A rom-com disaster
20 June 2023
My review was written in March 1991 after a screening on Manhattan's UES.

Just when audiences got over Disney's "Scenes from a Mall" the distributor is unleashing "The Marrying Man", a stillborn romantic comedy of staggering ineptitude. Industry badmouthing of the stars during production was just a preview of the terrible picture.

Author Neil Simon reportedly has disowned this film, which offers little in the way of comedy or diversion. An awkward flashback structure tells of egotistical toothpaste heir Alec Baldwin falling in love with chanteuse Kim Basinger on an outing in 1948 with his buddies to Las Vegas.

Instead of marrying his beautiful girlfriend back in L. A., Elisabeth Shue, Baldwin is forced into a shotgun wedding with Basinger by Armand Assante as Bugsy Siegel, Basinger's main man. Key plot point that this is Bugsy's "revenge" for catching Baldwin in the sack with his girlfriend is impossible to swallow. Also unbelievable are the duo's several breakups and remarriages.

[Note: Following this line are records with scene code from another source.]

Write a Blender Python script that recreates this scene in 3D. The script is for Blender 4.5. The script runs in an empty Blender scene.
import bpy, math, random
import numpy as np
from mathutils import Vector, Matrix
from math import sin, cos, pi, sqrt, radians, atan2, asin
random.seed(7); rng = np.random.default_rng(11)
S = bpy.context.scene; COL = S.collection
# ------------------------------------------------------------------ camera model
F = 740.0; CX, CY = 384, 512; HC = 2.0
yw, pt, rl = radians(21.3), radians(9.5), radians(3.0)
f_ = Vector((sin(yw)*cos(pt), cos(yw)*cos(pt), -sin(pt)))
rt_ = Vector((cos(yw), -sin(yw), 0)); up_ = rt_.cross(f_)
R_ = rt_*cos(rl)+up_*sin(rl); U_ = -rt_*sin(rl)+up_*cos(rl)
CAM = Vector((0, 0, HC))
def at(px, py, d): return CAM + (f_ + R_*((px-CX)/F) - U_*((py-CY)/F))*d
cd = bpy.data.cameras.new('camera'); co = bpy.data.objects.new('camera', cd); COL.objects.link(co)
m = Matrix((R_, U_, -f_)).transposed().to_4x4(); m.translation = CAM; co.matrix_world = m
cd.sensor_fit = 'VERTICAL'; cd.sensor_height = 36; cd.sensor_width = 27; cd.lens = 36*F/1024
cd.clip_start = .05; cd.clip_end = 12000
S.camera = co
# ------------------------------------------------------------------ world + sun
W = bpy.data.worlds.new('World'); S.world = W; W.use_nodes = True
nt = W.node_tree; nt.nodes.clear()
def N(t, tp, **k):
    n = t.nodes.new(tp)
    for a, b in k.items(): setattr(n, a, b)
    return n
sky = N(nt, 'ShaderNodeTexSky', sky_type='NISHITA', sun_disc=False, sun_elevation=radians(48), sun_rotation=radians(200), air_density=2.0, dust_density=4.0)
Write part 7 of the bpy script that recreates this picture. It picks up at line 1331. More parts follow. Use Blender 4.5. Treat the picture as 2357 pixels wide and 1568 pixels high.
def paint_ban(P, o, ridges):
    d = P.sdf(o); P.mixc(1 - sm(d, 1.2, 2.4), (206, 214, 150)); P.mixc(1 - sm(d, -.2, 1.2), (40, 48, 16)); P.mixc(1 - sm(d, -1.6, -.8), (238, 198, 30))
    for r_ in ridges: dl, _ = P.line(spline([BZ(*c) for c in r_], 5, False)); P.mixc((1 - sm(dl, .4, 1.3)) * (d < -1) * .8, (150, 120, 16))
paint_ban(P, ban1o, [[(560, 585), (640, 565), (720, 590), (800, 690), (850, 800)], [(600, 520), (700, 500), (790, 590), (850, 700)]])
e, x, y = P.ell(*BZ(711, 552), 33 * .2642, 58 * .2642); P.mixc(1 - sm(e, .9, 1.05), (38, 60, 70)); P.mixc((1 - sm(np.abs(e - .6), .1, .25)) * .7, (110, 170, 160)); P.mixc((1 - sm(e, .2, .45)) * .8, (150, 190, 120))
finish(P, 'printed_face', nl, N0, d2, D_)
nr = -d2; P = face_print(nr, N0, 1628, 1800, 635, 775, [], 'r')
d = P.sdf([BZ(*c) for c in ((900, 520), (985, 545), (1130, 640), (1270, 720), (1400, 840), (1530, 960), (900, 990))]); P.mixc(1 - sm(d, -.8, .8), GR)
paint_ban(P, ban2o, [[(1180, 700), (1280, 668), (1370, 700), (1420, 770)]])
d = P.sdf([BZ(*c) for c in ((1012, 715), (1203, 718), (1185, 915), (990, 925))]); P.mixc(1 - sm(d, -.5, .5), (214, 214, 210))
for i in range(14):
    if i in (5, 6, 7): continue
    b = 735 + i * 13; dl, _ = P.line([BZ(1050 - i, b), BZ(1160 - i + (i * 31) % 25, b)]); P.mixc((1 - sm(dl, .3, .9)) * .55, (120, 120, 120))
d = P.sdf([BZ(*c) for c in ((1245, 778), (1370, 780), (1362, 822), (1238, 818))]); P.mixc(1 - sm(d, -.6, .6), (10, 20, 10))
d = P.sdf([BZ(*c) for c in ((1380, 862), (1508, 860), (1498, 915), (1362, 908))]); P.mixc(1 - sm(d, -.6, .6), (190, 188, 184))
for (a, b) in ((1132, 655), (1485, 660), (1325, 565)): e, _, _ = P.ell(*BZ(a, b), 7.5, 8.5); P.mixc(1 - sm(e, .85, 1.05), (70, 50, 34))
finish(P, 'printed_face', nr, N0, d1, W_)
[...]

Lack of chemistry between the two principals is only the first problem of "Marrying Man". Obvious re-hoots result in an unwieldy package that has the film climaxing with perhaps 30 minutes to go, making it play like an original and a sequel spliced together. Director Jerry Ree, who previously helmed the animated feature "The Brave Little Toaster", has the usually dependable cinematographer Donald Thorin light interiors as if for film noir rather than comedy.

He also shifts uncomfortably from big set pieces to utterly static, talkative exposition scenes in closeup sans background action. Result is grim and pointless.

Basinger, replete with vocal coach and choreography by no less then Jeffrey Hornaday, gives a mechanical impression of a competent singer, while grabbing herself during her ubers in a manner more like the animated Jessica Rabbit (of "Who Framed Roger Rabbit") than Mae West. Unlike her obvious inspiration, Michelle Pfeiffer in "The Fabulous Baker Boys", Basinger fails to integrate the singing stunt organically into her character. Stuck with the role of a handsome cad, Baldwin mugs and poses in embarrassing fashion, resembling his recent "Saturday Night Live" hosting assignments. Nearly every laugh here is achieved by Fisher Stevens, given the brightest lines in Baldwin's circle of male kibitzers.

Casting ploy of having Assante and Robert Loggia portray, respectively, stereotype Jewish gangster and studio chief instead of Italians will give little solace to groups unhappy with the portrayal of Italian Americans on screen.